# Your task:
Restate word for word the lines of the records below, starting at the line that contains "scale=5), red, bev=.003)" and ending at the line that contains "for (a, b), (c, d), r", with both of those lines included and nothing else.

== Exercise input

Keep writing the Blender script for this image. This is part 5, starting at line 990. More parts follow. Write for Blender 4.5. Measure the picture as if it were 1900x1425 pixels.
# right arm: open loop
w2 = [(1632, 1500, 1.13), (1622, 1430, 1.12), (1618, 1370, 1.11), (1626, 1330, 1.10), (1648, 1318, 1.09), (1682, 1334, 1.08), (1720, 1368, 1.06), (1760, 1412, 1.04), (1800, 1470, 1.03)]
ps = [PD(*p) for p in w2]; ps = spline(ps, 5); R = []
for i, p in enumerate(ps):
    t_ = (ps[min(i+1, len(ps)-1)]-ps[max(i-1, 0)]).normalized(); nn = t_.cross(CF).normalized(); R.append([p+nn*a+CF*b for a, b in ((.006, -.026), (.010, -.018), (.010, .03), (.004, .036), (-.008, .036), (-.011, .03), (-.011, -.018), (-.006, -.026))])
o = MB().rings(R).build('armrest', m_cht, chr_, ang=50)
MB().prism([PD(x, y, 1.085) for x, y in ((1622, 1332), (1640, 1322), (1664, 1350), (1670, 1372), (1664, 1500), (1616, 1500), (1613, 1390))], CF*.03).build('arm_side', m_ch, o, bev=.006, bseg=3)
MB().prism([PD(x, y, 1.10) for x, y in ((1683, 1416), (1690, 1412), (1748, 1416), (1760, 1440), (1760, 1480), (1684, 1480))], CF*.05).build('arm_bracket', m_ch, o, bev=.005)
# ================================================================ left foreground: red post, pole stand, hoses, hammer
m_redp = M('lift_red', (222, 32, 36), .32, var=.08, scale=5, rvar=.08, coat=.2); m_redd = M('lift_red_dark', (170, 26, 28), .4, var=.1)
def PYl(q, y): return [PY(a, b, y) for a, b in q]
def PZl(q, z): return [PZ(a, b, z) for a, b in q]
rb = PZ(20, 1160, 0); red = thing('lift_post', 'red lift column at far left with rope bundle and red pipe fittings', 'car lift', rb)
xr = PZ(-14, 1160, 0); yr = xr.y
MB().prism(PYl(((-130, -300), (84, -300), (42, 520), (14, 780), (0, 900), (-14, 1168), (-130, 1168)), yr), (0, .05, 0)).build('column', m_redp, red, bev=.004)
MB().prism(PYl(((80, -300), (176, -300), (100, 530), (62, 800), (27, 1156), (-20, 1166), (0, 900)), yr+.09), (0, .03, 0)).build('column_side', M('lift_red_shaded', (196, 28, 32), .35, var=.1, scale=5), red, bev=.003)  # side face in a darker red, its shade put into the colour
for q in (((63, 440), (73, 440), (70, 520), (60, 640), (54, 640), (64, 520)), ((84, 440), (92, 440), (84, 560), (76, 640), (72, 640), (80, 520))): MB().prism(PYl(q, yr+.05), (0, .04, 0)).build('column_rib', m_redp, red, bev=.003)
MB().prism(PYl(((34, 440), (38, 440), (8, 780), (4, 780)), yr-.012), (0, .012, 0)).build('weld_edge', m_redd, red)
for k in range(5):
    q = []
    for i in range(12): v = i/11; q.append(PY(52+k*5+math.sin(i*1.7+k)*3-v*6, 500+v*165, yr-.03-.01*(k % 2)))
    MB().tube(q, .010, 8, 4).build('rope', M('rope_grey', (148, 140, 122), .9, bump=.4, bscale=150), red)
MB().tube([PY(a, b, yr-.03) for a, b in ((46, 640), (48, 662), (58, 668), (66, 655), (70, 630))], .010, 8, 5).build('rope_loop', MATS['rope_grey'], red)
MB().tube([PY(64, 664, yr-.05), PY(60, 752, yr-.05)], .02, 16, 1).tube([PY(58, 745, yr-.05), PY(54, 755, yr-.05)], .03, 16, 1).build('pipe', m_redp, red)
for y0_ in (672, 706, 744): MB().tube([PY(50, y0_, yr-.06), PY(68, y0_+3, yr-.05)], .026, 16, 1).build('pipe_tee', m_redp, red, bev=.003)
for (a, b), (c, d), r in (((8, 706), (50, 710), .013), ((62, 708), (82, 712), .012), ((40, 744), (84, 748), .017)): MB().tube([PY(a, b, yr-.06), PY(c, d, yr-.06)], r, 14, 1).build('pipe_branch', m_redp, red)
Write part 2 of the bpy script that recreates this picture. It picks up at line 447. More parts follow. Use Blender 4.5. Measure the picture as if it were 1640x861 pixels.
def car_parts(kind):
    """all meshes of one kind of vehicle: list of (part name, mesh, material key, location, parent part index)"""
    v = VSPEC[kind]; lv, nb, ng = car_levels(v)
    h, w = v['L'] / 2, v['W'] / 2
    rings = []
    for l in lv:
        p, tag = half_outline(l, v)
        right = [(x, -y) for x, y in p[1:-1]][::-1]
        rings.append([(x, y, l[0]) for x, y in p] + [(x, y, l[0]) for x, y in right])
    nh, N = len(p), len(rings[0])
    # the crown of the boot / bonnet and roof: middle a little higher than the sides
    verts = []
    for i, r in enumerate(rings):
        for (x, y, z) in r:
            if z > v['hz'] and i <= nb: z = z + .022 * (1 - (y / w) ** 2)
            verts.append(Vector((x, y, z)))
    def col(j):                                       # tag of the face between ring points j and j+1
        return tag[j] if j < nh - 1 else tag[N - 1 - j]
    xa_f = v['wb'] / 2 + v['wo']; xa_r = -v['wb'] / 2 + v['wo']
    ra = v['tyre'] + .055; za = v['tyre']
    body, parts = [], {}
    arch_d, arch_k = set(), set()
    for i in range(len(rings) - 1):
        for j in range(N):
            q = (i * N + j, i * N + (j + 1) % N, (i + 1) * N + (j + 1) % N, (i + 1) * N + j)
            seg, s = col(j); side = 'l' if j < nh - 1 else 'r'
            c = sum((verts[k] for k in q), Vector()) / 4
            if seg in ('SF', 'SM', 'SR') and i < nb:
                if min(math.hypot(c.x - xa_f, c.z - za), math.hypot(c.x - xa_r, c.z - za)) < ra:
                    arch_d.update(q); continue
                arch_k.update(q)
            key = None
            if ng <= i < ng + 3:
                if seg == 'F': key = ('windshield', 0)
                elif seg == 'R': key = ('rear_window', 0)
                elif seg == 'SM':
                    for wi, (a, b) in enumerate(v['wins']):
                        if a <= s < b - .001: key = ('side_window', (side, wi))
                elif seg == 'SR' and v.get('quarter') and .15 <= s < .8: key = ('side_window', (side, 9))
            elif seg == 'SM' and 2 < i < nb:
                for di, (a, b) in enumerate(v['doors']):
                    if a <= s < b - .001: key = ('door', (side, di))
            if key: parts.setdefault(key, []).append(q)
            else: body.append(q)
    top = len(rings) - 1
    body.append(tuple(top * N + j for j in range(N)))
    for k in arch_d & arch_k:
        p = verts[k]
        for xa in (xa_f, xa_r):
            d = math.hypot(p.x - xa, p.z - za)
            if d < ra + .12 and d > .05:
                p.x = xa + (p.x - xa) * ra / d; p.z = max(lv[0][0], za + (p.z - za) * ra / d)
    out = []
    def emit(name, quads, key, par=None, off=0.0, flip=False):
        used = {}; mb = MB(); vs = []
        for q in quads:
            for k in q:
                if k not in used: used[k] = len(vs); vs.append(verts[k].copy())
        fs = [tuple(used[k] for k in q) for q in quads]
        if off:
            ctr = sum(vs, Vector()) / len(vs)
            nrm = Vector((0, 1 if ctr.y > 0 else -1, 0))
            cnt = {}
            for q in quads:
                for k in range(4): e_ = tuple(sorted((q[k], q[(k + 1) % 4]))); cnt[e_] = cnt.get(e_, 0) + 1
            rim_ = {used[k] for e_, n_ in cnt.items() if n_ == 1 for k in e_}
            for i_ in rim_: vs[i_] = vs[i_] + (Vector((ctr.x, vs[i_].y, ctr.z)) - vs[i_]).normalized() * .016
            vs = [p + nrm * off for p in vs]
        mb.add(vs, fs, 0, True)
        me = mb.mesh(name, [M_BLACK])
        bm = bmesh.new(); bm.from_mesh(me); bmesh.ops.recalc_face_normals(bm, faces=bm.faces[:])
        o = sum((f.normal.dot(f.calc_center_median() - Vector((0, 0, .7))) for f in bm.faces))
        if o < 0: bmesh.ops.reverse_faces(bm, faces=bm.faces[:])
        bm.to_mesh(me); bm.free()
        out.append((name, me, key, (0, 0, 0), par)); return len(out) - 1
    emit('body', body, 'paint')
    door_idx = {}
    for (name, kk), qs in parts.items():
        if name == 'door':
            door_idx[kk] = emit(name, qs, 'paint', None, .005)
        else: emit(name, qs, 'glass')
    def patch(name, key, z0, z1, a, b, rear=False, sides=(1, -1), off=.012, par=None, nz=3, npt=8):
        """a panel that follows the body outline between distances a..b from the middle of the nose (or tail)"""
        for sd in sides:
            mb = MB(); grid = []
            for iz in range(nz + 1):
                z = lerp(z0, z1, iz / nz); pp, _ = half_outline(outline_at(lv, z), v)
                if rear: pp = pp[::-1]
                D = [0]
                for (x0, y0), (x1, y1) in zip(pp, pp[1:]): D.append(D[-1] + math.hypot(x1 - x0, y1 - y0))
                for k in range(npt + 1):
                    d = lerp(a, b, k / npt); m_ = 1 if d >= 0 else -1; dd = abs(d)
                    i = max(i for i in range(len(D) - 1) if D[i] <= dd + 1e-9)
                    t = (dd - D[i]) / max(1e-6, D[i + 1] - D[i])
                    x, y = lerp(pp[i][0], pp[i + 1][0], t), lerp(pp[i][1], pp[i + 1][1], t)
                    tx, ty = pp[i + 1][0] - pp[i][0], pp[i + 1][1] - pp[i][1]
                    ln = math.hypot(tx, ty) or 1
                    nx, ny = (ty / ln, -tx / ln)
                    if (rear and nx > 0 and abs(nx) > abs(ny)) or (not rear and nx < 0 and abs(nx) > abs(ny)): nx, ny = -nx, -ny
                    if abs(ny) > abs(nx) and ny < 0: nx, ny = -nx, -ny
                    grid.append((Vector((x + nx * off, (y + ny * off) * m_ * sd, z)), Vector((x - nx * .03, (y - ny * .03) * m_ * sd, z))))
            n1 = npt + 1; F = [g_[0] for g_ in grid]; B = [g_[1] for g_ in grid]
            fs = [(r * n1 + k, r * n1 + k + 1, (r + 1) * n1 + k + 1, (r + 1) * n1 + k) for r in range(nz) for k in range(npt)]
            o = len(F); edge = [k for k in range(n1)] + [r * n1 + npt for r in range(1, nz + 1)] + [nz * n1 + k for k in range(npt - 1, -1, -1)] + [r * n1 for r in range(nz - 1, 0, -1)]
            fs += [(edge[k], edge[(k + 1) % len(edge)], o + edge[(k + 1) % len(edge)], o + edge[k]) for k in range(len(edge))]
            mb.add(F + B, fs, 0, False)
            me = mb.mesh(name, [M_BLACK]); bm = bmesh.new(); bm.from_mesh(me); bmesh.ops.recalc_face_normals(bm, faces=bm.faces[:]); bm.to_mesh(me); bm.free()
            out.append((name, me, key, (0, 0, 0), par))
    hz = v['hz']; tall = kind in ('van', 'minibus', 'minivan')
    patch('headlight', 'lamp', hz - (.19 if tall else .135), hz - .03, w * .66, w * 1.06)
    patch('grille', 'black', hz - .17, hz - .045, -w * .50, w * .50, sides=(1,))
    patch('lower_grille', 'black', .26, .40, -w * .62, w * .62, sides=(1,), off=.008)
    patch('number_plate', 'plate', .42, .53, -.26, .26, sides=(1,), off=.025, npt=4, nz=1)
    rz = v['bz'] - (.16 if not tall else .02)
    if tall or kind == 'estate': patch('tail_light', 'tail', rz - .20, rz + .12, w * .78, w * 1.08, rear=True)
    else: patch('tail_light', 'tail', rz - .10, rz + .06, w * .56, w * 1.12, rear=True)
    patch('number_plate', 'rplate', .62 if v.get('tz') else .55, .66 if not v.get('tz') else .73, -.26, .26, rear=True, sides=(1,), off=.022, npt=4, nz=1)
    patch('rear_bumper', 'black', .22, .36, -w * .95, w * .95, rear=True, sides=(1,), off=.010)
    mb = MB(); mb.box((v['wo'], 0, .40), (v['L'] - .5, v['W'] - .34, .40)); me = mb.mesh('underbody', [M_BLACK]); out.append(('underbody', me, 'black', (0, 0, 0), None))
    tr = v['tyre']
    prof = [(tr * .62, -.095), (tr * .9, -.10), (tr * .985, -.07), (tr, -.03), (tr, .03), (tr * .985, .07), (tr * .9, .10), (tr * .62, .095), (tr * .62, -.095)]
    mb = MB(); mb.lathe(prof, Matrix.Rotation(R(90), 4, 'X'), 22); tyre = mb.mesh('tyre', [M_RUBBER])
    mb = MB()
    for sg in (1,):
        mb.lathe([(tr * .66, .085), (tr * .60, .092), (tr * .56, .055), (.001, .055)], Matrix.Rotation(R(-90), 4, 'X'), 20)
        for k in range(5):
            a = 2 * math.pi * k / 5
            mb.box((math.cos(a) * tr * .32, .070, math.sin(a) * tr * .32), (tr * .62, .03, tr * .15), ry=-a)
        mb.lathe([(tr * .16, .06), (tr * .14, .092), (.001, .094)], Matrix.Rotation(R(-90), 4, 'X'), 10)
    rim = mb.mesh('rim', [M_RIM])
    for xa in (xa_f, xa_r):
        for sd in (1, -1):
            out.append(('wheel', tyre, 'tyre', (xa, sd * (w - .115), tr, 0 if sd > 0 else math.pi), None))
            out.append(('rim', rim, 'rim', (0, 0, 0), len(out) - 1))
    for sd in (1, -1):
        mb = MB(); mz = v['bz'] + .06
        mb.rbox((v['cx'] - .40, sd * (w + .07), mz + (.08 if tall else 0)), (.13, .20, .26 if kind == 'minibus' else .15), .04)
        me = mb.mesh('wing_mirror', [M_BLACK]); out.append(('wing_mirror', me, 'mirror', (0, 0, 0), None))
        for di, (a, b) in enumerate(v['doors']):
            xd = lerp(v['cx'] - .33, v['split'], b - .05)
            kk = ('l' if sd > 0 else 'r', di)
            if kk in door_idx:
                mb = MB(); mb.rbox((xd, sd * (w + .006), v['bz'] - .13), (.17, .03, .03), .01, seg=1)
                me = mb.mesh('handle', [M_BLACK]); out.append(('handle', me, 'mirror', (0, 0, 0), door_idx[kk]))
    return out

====

# Written response:
MB().prism(PYl(((80, -300), (176, -300), (100, 530), (62, 800), (27, 1156), (-20, 1166), (0, 900)), yr+.09), (0, .03, 0)).build('column_side', M('lift_red_shaded', (196, 28, 32), .35, var=.1, scale=5), red, bev=.003)  # side face in a darker red, its shade put into the colour
for q in (((63, 440), (73, 440), (70, 520), (60, 640), (54, 640), (64, 520)), ((84, 440), (92, 440), (84, 560), (76, 640), (72, 640), (80, 520))): MB().prism(PYl(q, yr+.05), (0, .04, 0)).build('column_rib', m_redp, red, bev=.003)
MB().prism(PYl(((34, 440), (38, 440), (8, 780), (4, 780)), yr-.012), (0, .012, 0)).build('weld_edge', m_redd, red)
for k in range(5):
    q = []
    for i in range(12): v = i/11; q.append(PY(52+k*5+math.sin(i*1.7+k)*3-v*6, 500+v*165, yr-.03-.01*(k % 2)))
    MB().tube(q, .010, 8, 4).build('rope', M('rope_grey', (148, 140, 122), .9, bump=.4, bscale=150), red)
MB().tube([PY(a, b, yr-.03) for a, b in ((46, 640), (48, 662), (58, 668), (66, 655), (70, 630))], .010, 8, 5).build('rope_loop', MATS['rope_grey'], red)
MB().tube([PY(64, 664, yr-.05), PY(60, 752, yr-.05)], .02, 16, 1).tube([PY(58, 745, yr-.05), PY(54, 755, yr-.05)], .03, 16, 1).build('pipe', m_redp, red)
for y0_ in (672, 706, 744): MB().tube([PY(50, y0_, yr-.06), PY(68, y0_+3, yr-.05)], .026, 16, 1).build('pipe_tee', m_redp, red, bev=.003)
for (a, b), (c, d), r in (((8, 706), (50, 710), .013), ((62, 708), (82, 712), .012), ((40, 744), (84, 748), .017)): MB().tube([PY(a, b, yr-.06), PY(c, d, yr-.06)], r, 14, 1).build('pipe_branch', m_redp, red)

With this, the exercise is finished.